◆ SET EXERCISE ◆
Determine how many lines of the material hold the string "scene" and reply with only that number.

___ DATASET EXTRACT

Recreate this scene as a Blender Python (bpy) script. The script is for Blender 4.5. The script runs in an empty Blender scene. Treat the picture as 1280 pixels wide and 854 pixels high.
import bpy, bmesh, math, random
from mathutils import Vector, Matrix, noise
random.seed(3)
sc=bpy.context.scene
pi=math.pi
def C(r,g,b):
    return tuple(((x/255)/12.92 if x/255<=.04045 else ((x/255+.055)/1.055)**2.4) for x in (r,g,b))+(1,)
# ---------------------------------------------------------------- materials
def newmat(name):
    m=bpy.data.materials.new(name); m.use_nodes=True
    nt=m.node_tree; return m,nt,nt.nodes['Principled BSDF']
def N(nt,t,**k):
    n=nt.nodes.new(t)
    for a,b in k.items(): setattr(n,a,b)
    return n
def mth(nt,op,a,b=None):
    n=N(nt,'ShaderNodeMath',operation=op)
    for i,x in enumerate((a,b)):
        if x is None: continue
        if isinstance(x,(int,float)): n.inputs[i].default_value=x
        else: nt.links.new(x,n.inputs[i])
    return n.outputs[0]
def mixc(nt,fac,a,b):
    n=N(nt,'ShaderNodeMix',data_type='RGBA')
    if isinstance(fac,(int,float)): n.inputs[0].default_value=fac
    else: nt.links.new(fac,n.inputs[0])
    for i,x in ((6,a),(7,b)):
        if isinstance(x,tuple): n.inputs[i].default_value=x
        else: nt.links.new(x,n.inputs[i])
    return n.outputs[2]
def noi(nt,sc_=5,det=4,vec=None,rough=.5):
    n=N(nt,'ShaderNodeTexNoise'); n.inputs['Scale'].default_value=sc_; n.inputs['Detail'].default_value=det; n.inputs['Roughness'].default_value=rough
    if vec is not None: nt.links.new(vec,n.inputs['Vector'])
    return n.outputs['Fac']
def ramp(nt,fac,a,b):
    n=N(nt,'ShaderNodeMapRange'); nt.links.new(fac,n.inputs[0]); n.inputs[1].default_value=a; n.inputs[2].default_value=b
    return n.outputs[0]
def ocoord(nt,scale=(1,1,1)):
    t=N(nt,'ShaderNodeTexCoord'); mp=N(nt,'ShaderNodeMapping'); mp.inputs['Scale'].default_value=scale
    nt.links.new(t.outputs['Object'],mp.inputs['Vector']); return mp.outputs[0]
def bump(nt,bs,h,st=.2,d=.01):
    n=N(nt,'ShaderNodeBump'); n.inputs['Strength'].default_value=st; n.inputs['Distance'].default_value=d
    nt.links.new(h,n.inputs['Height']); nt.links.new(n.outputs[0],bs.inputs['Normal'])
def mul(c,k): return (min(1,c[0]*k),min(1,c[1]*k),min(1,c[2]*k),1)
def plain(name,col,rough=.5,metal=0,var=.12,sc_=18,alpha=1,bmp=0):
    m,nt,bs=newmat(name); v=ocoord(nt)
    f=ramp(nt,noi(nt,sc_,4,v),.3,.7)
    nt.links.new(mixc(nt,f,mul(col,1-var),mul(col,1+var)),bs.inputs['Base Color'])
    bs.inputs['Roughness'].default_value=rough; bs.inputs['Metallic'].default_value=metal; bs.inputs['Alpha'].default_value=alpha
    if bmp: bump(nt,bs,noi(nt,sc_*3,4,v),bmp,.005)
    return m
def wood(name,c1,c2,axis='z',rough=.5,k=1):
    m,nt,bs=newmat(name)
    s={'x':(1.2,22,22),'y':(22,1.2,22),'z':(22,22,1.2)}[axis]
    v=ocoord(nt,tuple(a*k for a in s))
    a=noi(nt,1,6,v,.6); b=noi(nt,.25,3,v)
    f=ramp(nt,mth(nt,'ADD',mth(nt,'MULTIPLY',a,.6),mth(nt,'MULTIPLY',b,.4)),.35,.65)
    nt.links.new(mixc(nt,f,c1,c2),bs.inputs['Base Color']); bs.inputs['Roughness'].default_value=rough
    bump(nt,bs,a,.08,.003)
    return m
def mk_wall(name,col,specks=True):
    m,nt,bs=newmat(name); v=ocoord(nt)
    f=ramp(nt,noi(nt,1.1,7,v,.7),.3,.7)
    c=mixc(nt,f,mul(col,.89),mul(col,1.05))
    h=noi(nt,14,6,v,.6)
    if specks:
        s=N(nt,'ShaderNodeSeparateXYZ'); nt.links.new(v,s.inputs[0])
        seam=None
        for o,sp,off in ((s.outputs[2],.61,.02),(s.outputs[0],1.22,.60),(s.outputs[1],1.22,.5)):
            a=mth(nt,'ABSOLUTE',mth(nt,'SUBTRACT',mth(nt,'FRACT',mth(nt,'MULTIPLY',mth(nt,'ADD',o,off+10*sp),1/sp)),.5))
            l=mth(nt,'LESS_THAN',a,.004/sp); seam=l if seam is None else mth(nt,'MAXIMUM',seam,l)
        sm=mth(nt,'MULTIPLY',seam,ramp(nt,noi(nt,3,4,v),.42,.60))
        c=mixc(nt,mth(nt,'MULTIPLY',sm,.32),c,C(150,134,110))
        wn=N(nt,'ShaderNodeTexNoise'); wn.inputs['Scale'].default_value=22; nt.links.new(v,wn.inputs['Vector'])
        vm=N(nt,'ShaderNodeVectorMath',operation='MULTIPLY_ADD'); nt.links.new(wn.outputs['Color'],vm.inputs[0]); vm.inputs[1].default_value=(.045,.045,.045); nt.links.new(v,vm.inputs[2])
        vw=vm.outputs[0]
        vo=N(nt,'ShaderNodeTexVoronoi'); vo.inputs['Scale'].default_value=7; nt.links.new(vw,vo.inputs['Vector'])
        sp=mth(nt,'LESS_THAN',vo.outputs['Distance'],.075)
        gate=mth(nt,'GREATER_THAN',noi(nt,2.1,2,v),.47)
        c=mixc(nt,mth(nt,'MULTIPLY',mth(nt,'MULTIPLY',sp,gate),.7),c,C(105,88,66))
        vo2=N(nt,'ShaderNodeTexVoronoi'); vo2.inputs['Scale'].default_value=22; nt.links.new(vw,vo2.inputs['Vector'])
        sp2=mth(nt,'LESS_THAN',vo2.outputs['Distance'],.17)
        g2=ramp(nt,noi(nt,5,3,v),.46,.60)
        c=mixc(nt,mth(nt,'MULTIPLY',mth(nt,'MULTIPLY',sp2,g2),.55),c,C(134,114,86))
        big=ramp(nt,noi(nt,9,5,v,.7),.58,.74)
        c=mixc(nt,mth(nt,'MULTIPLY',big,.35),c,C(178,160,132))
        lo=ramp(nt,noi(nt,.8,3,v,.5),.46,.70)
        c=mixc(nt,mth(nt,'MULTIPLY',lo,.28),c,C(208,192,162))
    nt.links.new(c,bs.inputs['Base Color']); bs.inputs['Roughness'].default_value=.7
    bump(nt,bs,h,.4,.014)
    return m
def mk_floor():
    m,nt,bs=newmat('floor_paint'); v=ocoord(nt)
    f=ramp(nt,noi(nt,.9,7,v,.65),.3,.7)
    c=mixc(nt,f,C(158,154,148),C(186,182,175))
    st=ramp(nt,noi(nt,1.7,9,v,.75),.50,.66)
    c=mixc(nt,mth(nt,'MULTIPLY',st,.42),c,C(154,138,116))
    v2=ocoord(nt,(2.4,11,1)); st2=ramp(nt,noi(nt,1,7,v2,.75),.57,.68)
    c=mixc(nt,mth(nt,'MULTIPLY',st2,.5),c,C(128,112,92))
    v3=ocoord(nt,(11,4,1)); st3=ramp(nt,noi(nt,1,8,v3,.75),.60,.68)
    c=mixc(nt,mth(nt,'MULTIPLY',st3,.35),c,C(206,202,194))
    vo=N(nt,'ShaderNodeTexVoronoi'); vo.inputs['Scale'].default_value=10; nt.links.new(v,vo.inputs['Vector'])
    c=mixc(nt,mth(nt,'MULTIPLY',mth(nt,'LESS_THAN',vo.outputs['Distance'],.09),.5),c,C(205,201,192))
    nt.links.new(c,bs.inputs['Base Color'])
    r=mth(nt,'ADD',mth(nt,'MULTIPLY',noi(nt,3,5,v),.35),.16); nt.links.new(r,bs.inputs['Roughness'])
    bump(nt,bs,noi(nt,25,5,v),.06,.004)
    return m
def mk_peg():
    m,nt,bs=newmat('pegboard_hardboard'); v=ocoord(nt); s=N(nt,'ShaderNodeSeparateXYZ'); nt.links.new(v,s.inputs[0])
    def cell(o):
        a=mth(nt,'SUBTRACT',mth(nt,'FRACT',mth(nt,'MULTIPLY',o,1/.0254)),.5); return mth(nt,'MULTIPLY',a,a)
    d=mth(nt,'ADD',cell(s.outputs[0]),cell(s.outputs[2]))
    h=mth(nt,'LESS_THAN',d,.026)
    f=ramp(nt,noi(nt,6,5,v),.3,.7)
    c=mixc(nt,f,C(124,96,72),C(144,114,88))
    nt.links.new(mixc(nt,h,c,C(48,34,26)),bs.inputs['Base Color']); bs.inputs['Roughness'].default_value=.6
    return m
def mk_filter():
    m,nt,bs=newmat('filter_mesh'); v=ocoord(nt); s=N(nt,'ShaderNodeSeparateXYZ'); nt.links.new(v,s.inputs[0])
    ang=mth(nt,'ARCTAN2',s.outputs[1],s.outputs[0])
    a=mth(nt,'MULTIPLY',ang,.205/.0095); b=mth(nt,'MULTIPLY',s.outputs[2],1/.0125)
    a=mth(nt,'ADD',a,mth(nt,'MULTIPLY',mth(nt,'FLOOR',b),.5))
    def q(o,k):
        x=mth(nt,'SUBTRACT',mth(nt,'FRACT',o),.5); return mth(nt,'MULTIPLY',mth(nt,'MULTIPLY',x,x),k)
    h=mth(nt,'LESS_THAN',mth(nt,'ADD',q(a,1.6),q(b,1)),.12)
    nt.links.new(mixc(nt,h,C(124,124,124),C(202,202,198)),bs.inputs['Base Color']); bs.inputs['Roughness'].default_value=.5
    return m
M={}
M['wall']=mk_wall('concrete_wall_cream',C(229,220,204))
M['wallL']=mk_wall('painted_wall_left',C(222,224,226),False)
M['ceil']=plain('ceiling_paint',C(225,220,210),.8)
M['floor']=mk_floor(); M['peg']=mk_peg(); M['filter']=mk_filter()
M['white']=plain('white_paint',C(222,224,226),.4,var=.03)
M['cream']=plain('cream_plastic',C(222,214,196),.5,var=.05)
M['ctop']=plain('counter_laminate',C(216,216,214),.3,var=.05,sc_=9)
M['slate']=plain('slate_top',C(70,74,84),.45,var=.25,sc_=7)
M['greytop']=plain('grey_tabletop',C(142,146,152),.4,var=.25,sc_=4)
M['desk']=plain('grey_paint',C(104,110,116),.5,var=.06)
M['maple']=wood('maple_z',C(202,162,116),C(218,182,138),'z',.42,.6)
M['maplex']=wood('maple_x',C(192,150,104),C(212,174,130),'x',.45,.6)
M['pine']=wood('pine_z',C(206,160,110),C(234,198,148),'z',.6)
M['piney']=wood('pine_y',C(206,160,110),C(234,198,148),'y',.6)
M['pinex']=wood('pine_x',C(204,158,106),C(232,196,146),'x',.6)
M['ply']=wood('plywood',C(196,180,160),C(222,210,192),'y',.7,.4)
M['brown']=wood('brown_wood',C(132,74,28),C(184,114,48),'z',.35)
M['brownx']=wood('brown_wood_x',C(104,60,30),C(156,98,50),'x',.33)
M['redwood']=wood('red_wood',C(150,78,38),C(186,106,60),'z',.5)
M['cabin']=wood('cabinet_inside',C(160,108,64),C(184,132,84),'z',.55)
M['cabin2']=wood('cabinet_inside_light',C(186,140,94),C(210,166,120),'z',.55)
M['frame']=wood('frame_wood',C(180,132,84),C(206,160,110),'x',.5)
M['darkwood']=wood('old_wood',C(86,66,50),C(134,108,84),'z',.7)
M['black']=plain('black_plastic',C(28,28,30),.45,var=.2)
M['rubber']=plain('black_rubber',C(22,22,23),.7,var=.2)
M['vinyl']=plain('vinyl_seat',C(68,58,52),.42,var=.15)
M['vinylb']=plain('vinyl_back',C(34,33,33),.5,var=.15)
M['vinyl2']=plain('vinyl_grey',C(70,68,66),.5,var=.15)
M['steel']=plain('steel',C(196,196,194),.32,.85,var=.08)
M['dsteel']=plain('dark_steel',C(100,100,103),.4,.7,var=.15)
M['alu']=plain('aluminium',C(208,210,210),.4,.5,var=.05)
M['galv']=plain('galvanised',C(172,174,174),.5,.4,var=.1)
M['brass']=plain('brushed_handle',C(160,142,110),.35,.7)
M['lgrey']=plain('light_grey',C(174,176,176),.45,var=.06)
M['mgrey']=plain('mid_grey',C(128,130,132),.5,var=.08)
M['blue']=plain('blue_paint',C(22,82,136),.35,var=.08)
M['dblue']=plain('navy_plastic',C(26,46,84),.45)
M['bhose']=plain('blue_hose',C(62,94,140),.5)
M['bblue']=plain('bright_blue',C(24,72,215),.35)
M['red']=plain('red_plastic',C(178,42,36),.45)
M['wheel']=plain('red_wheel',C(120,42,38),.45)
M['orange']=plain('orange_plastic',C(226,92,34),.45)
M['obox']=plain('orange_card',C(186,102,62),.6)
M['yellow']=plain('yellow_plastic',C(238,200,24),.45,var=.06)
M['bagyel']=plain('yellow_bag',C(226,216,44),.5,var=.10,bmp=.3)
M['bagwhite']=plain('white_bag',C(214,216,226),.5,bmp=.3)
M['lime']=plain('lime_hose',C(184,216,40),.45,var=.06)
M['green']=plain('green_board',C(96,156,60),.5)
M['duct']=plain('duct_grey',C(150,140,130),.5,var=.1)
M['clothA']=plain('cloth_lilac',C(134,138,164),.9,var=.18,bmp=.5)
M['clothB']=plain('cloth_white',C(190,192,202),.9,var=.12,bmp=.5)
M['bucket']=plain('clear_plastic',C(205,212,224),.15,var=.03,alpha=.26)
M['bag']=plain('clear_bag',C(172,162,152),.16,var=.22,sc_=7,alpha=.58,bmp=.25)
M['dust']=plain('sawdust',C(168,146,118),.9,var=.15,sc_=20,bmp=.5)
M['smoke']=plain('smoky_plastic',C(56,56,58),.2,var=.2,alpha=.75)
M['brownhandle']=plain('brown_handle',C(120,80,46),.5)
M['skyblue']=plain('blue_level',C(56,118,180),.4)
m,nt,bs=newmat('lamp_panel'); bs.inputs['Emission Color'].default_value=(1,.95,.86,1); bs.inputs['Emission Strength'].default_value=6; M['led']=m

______

◆ OUTPUT ◆
2